Theoretically, if accurate public interest criteria could be developed, such a queuing policy would presumably have the advantage of promoting public interest. However, the Commission does not consider that it would be possible to determine in advance how priority should be accorded to promote the public interest. The Commission is able to consider the public interest when it has a proposal before it, but it can not specify how the public interest can be achieved in 15 years time, particularly given the gas industry is currently undergoing significant changes.


Priority for Foundation shippers

It is also possible that foundation shippers could be accorded priority on the basis that the existing capacity is sufficient to meet the requirements of foundation shippers and if further capacity is required it should be funded by those who require it.
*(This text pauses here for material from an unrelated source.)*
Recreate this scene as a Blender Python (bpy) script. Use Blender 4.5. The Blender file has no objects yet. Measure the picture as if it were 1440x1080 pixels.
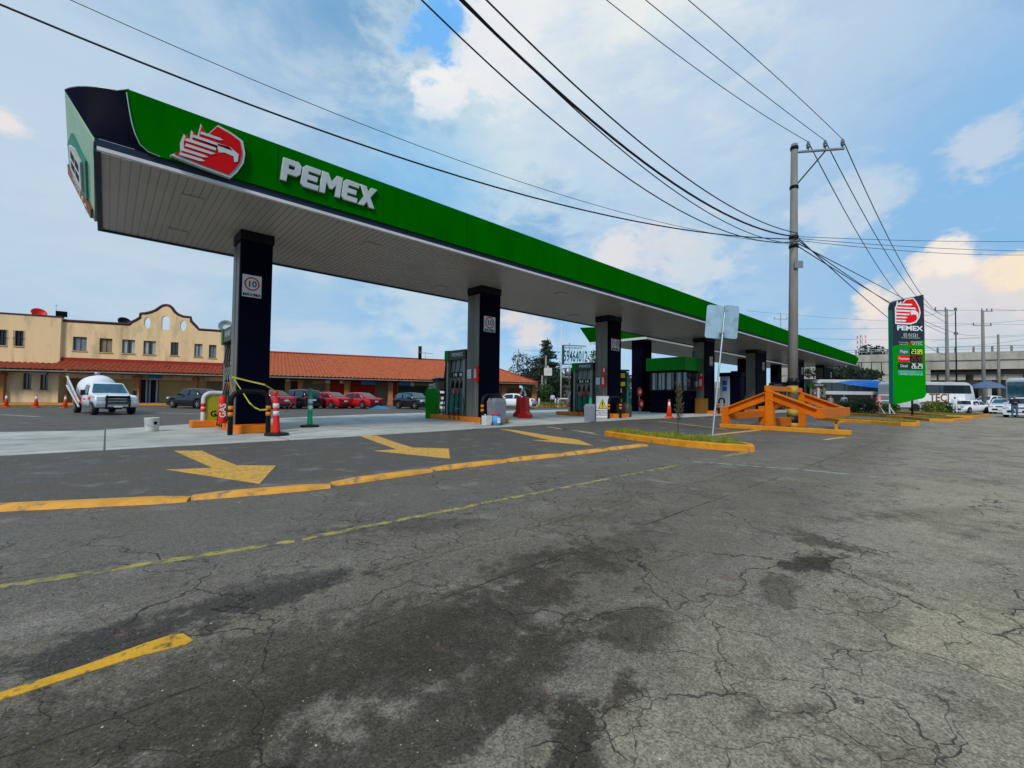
import bpy, math, random
from mathutils import Vector, Matrix
random.seed(7)
S = bpy.context.scene
COL = S.collection
R = math.radians
# ------------------------------------------------------------------ camera
F = 615.0; H = 1.15
YAW, PIT, ROL = R(47.2), R(1.6), 0.0132
fw = Vector((math.cos(YAW)*math.cos(PIT), math.sin(YAW)*math.cos(PIT), math.sin(PIT)))
r0 = Vector((math.sin(YAW), -math.cos(YAW), 0)); u0 = r0.cross(fw)
rt = math.cos(ROL)*r0 + math.sin(ROL)*u0; up = math.cos(ROL)*u0 - math.sin(ROL)*r0
CP = Vector((0, 0, H))
cam = bpy.data.objects.new('camera', bpy.data.cameras.new('camera')); COL.objects.link(cam)
M = Matrix((rt, up, -fw)).transposed().to_4x4(); M.translation = CP
cam.matrix_world = M
cam.data.sensor_width = 36; cam.data.lens = F/1440*36
cam.data.clip_start = 0.05; cam.data.clip_end = 5000
S.camera = cam
# ------------------------------------------------------------------ light
SUN_AZ, SUN_EL = R(212), R(40)      # direction the light comes from
w = bpy.data.worlds.new('World'); S.world = w; w.use_nodes = True
def sky():
    nt = w.node_tree; N = nt.nodes; L = nt.links; N.clear()
    out = N.new('ShaderNodeOutputWorld'); bg = N.new('ShaderNodeBackground'); bg.inputs[1].default_value = 0.1
    st = N.new('ShaderNodeTexSky'); st.sky_type = 'NISHITA'; st.sun_disc = False
    st.sun_elevation = SUN_EL; st.sun_rotation = R(90)-SUN_AZ; st.altitude = 2200; st.air_density = 1.0; st.dust_density = .6; st.ozone_density = 2.0
    tc = N.new('ShaderNodeTexCoord')
    def noise(scale, detail, rough, dist=0, stretch=(1,1,2.2)):
        mp = N.new('ShaderNodeMapping'); mp.inputs['Scale'].default_value = stretch; L.new(tc.outputs['Generated'], mp.inputs[0])
        n = N.new('ShaderNodeTexNoise'); n.inputs['Scale'].default_value = scale; n.inputs['Detail'].default_value = detail
        n.inputs['Roughness'].default_value = rough; n.inputs['Distortion'].default_value = dist; L.new(mp.outputs[0], n.inputs['Vector']); return n.outputs['Fac']
    def mth(op, a, b=0.0, clamp=False):
        m = N.new('ShaderNodeMath'); m.operation = op; m.use_clamp = clamp
        for i, q in enumerate((a, b)):
            if isinstance(q, (int, float)): m.inputs[i].default_value = q
            else: L.new(q, m.inputs[i])
        return m.outputs[0]
    def mr(a, lo, hi, t0=0.0, t1=1.0):
        m = N.new('ShaderNodeMapRange'); m.interpolation_type = 'SMOOTHSTEP'; L.new(a, m.inputs[0])
        for i, q in enumerate((lo, hi, t0, t1)): m.inputs[i+1].default_value = q
        return m.outputs[0]
    def blob(px, py, rad, soft):      # a cloud bank that stands in one direction of the sky
        d = (fw + rt*(px-720)/F + up*(540-py)/F).normalized()
        v = N.new('ShaderNodeVectorMath'); v.operation = 'DISTANCE'
        nrm = N.new('ShaderNodeVectorMath'); nrm.operation = 'NORMALIZE'; L.new(tc.outputs['Generated'], nrm.inputs[0])
        L.new(nrm.outputs[0], v.inputs[0]); v.inputs[1].default_value = d
        q = mth('ADD', v.outputs['Value'], mth('MULTIPLY', mth('SUBTRACT', nz, 0.5), soft))
        return q, rad
    nz = noise(7, 8, .62, .3)
    nbig = noise(1.7, 7, .55, .5)
    nmid = noise(4.2, 9, .58, .4)
    nfin = noise(13, 6, .6)
    def mix(f, a, b):
        m = N.new('ShaderNodeMix'); m.data_type = 'RGBA'
        if isinstance(f, (int, float)): m.inputs[0].default_value = f
        else: L.new(f, m.inputs[0])
        for i, q in ((6, a), (7, b)):
            if isinstance(q, tuple): m.inputs[i].default_value = q+(1,)
            else: L.new(q, m.inputs[i])
        return m.outputs[2]
    # thin veil over the blue
    sx = N.new('ShaderNodeSeparateXYZ'); L.new(tc.outputs['Generated'], sx.inputs[0])
    base = mix(0.6, st.outputs[0], (1.7, 4.3, 7.2))
    veil = mr(nbig, .42, .66, .05, .80)
    c = mix(veil, base, (2.8, 4.8, 6.7))
    grey = mr(nmid, .44, .68, 0, .5)
    c = mix(grey, c, (3.8, 5.2, 6.6))
    bnk = mr(mth('ADD', nmid, mth('MULTIPLY', nfin, .35)), .68, .84, 0, .45)
    c = mix(bnk, c, (5.1, 6.0, 6.8))
    hz = mr(sx.outputs[2], .0, .20, .45, 0)
    c = mix(hz, c, (3.9, 5.3, 6.4))
    nzf = noise(19, 9, .62, .2, (1, 1, 1.5))
    puff = mth('ADD', mth('MULTIPLY', nz, .6), mth('MULTIPLY', nzf, .4))
    def cloud(px, py, rad, soft, edge, col, f=1.0, fluffy=False):
        nonlocal c, nz
        keep = nz
        if fluffy: nz = puff
        q, rd = blob(px, py, rad, soft); nz = keep
        c = mix(mr(q, rd-edge, rd+edge, f, 0), c, col)
    cloud(120, 60, .30, .5, .22, (3.86, 5.25, 6.83), .6)
    cloud(20, 420, .40, .3, .30, (4.88, 5.76, 6.53), .55)
    cloud(30, 130, .22, .4, .16, (4.97, 5.96, 6.93), .5)
    cloud(1000, 90, .40, .6, .16, (4.60, 5.96, 7.13), .80)
    cloud(760, 90, .27, .5, .07, (5.70, 6.77, 7.13), .75, True)
    cloud(1010, -20, .34, .6, .12, (7.30, 7.50, 7.30), .85, True)
    cloud(1090, 10, .17, .3, .12, (8.30, 8.30, 7.40), .8)
    cloud(700, 40, .12, .5, .04, (7.20, 7.40, 7.50), .8, True)
    cloud(622, 122, .055, .22, .018, (7.90, 7.80, 7.60), .9, True)
    cloud(655, 100, .06, .3, .03, (7.20, 7.30, 7.50), .7, True)
    cloud(615, 45, .055, .30, .02, (1.38, 4.04, 7.92), .95, True)
    cloud(640, 25, .03, .2, .015, (1.38, 4.04, 7.92), .9, True)
    cloud(1280, 140, .30, .3, .20, (2.76, 4.44, 6.63), .75)
    cloud(600, 270, .12, .12, .10, (1.9, 4.5, 7.2), .7)
    cloud(900, 220, .20, .5, .12, (3.22, 4.85, 6.83), .6)
    cloud(1420, 300, .20, .3, .12, (2.02, 4.24, 6.93), .75)
    cloud(1170, 300, .05, .35, .03, (4.97, 5.96, 6.83), .8, True)
    cloud(1215, 270, .04, .30, .03, (4.60, 5.66, 6.73), .6, True)
    cloud(1385, 212, .028, .26, .02, (4.78, 5.66, 6.63), .8, True)
    cloud(1350, 228, .018, .2, .02, (4.51, 5.45, 6.63), .7, True)
    cloud(1340, 480, .14, .3, .03, (4.78, 5.55, 6.14), .9, True)
    cloud(1330, 415, .075, .22, .015, (6.30, 6.20, 6.50), .95, True)
    cloud(1255, 460, .055, .22, .02, (6.40, 6.10, 6.30), .85, True)
    cloud(1415, 430, .06, .22, .02, (6.60, 6.20, 6.20), .9, True)
    cloud(1335, 362, .032, .13, .010, (8.00, 7.30, 6.60), .95, True)
    cloud(1290, 378, .024, .12, .010, (7.90, 7.10, 6.30), .9, True)
    cloud(1225, 425, .028, .14, .012, (7.80, 6.90, 6.10), .85, True)
    cloud(1418, 385, .030, .13, .010, (8.40, 6.90, 5.20), .9, True)
    cloud(1380, 470, .06, .3, .04, (4.60, 5.35, 6.04), .6)
    cloud(740, 465, .045, .25, .03, (7.20, 6.40, 5.90), .75)
    cloud(590, 430, .09, .4, .05, (5.80, 6.57, 6.83), .6, True)
    cloud(870, 350, .04, .25, .02, (6.90, 6.70, 6.70), .8, True)
    cloud(975, 362, .07, .35, .03, (5.52, 6.16, 6.63), .8, True)
    cloud(930, 355, .05, .35, .03, (6.20, 6.20, 6.60), .6, True)
    cloud(5, 172, .02, .12, .012, (7.60, 6.90, 6.60), .8, True)
    L.new(c, bg.inputs[0]); L.new(bg.outputs[0], out.inputs[0])
sky()
ld = bpy.data.lights.new('sun', 'SUN'); ld.energy = 2.0; ld.angle = R(14); ld.color = (1, .95, .88)
sun = bpy.data.objects.new('sun', ld); COL.objects.link(sun)
sd = Vector((math.cos(SUN_AZ)*math.cos(SUN_EL), math.sin(SUN_AZ)*math.cos(SUN_EL), math.sin(SUN_EL)))
sun.rotation_euler = sd.to_track_quat('Z', 'Y').to_euler()
S.view_settings.view_transform = 'Standard'; S.view_settings.look = 'None'; S.view_settings.gamma = 1; S.view_settings.exposure = 0.22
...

Such an argument seems to assume that existing users have a property right to existing capacity which is clearly not the case. Foundation shippers signed contracts, which, while they may have underwritten the construction of the pipeline, were commercial agreements that were also in the commercial interest of those customers. The services that have been provided to foundation shippers have resulted in the consumption of part of the initial capital invested in the pipeline via depreciation.

Such an approach would not accommodate the interests of prospective users as required by 3.13(b) of the Code. In addition, such a policy does not appear to be consistent with the objectives of an access regime and the Code, such as the promotion of competitive markets for natural gas in which customers may choose suppliers, including producers, retailers and traders.